In the initial stage of human society, if our civilization can be said to progress in a linear fashion at all, the land was seen as a player in our survival and health. Aboriginal cultures learned to use the land as it was and not mess with it, because if the land changed they would no longer understand how to use it. Early civilized cultures, on the other hand, exploited the land and reworked it to suit them, but in such a way that they would be able to reap a new harvest every year.

Using the land

Eventually the civilized cultures became so comfortable that they no longer immediately depended on the land, and the rules needed to keep it in good shape devolved into mere exploitation, very slowly in some places (like Europe) or very quickly in others (like Brazil).

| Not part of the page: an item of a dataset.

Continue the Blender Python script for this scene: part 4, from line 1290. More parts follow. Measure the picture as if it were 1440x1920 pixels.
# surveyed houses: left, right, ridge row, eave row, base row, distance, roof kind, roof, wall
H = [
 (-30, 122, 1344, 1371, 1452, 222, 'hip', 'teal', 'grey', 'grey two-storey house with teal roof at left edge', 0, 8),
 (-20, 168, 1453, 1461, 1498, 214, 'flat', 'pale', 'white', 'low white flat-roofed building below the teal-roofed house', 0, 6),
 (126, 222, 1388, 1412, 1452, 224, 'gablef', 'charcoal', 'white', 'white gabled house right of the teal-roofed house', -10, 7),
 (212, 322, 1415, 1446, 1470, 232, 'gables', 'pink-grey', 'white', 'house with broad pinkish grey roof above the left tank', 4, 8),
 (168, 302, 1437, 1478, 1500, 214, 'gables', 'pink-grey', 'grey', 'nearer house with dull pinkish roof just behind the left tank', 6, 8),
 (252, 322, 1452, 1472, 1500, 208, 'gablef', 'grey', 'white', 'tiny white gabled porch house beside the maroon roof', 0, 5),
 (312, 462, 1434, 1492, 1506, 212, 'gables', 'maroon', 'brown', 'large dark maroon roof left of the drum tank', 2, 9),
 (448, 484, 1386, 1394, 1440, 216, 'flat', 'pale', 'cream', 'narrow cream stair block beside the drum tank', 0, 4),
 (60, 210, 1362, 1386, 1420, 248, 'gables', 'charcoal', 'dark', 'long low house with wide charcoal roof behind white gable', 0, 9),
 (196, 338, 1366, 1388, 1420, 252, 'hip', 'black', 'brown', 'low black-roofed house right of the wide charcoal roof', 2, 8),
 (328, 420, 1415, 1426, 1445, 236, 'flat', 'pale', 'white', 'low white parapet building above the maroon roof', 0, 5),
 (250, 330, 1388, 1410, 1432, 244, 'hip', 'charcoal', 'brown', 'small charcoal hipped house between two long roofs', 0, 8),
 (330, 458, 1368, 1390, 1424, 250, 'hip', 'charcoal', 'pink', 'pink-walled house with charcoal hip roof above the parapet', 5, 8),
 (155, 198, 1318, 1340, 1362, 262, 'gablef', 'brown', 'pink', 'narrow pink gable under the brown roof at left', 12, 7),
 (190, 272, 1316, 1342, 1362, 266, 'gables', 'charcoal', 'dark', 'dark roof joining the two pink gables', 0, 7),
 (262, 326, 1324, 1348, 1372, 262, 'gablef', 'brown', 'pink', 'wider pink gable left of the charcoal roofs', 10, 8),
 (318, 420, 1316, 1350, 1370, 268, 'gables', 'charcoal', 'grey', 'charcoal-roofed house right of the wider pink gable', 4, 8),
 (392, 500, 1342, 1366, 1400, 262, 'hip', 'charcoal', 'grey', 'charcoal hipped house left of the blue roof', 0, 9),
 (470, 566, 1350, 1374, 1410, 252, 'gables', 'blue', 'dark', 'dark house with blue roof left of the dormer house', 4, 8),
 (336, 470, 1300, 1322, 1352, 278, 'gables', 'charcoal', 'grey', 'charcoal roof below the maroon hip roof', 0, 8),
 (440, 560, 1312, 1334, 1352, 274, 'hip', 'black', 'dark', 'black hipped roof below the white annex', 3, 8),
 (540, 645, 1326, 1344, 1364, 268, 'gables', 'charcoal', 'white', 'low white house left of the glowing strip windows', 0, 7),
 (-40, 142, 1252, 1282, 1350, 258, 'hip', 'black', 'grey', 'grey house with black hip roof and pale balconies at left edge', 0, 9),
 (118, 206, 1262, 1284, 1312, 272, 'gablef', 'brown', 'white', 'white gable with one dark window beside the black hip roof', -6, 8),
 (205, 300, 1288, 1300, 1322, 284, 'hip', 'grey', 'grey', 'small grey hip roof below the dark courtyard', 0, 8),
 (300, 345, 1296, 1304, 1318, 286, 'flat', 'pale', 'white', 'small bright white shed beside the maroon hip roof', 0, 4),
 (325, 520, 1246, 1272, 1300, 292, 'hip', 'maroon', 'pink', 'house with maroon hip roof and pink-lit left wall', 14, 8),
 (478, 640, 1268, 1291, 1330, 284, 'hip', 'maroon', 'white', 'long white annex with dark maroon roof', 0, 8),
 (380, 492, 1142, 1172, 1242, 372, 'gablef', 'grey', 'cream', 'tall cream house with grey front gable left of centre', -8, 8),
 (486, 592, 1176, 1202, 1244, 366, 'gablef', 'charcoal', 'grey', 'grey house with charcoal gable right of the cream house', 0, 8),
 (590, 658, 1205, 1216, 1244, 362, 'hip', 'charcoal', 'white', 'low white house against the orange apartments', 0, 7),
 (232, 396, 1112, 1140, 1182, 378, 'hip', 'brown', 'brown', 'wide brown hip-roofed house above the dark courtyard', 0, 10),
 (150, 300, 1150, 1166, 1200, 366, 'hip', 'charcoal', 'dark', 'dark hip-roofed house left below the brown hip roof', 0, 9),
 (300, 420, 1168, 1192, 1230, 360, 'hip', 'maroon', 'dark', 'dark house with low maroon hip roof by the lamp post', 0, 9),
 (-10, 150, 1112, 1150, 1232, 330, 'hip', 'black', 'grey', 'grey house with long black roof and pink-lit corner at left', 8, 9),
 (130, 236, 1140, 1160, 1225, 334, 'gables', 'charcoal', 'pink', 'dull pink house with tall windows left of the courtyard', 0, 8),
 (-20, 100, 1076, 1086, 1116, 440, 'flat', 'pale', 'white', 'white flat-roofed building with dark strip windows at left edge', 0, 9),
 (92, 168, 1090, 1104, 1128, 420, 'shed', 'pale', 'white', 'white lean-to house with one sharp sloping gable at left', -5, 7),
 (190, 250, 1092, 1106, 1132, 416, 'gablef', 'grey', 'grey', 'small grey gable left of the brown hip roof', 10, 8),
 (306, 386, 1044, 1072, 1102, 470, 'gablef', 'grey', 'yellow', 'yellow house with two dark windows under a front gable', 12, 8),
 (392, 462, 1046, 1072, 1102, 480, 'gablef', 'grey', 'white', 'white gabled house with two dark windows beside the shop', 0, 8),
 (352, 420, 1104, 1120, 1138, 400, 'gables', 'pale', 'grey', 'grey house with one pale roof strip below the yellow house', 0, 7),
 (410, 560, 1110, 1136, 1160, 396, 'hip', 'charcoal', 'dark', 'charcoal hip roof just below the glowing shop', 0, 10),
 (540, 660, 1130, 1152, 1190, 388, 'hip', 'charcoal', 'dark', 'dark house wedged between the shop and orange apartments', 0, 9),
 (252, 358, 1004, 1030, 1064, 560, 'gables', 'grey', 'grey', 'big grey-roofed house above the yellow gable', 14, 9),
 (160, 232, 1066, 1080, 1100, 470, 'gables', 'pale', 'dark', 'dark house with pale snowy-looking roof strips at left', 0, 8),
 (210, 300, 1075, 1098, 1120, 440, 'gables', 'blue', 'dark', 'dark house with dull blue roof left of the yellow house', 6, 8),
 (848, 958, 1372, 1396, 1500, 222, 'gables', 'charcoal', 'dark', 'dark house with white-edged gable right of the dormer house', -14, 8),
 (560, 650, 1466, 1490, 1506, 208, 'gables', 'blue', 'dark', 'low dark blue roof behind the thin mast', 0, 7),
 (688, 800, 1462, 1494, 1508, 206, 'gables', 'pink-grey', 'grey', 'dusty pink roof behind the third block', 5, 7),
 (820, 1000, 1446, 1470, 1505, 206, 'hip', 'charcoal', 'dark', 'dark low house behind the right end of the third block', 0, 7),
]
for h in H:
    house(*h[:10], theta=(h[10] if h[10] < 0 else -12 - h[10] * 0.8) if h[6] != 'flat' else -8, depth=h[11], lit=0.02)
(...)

Of course, the intellectual class quickly noticed that the land was becoming wholly destroyed in some places, but they still regarded it as self-replenishing. The main danger was aesthetic, and thus Teddy Roosevelt put environmentalists in the mood to "save" the land by cordoning off sections that were too pretty to destroy.

Living with the land

Eventually we realized that neither of these philosophies was workable. There are now so many of us that we can no longer be one with the land; if the world went back to picking berries and harvesting fallen trees we would run out of food quickly. We can no longer stray from the path, because together we would trample the forest to death. But the path of continuing to use up the land mindlessly leads also to our doom. We have learned that many things in Nature do not simply renew themselves. So it becomes imperative to learn how to live with the land. Al Gore promises us that we can all continue to live, and yet replenish the land, if we only change our habits.